Apple: We've 'Never' Tracked Your iPhone

Apple: We've 'Never' Tracked Your iPhone

Apple has finally responded to concerns over the recent news that the company's iPhones keep a detailed log of users' locations on the device, explaining that the company tracks cell towers, not people.

"Apple is not tracking the location of your iPhone. Apple has never done so and has no plans to ever do so," reads the first part of the press release.

In the form of a Q&A, the company tries to address the issues. So why does Apple keep this information about users' locations?
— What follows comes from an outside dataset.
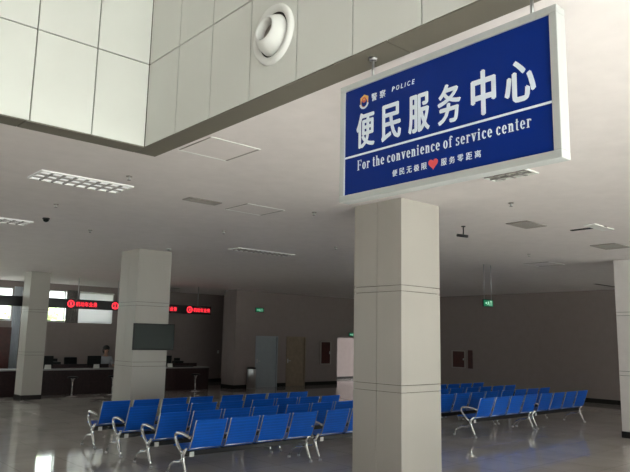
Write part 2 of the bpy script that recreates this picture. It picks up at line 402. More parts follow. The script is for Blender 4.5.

Well, according to Apple, it's not a log, but "a database of Wi-Fi hotspots and cell towers" that helps the iPhone quickly calculate its location, since using GPS data takes much longer. Since the entire database is too big to keep on each phone, Apple explained that it downloads a cache onto each phone (the unencrypted file that was found to upload to iTunes once connected to a computer).

The reason Apple hasn't made this clear? It's too complicated for users. "Providing mobile users with fast and accurate location information while preserving their security and privacy has raised some very complex technical issues which are hard to communicate in a soundbite," it said. "Users are confused, partly because the creators of this new technology (including Apple) have not provided enough education about these issues to date."

Apple emphasized that it receives this information in an "anonymous and encrypted form," and cannot identify the source it comes from.

The company plans to encrypt the file in later versions of its OS software, and will release a free iOS software update in the next few weeks that reduces the size of the cache, stops backing it up, and deletes it when Location Services are turned off.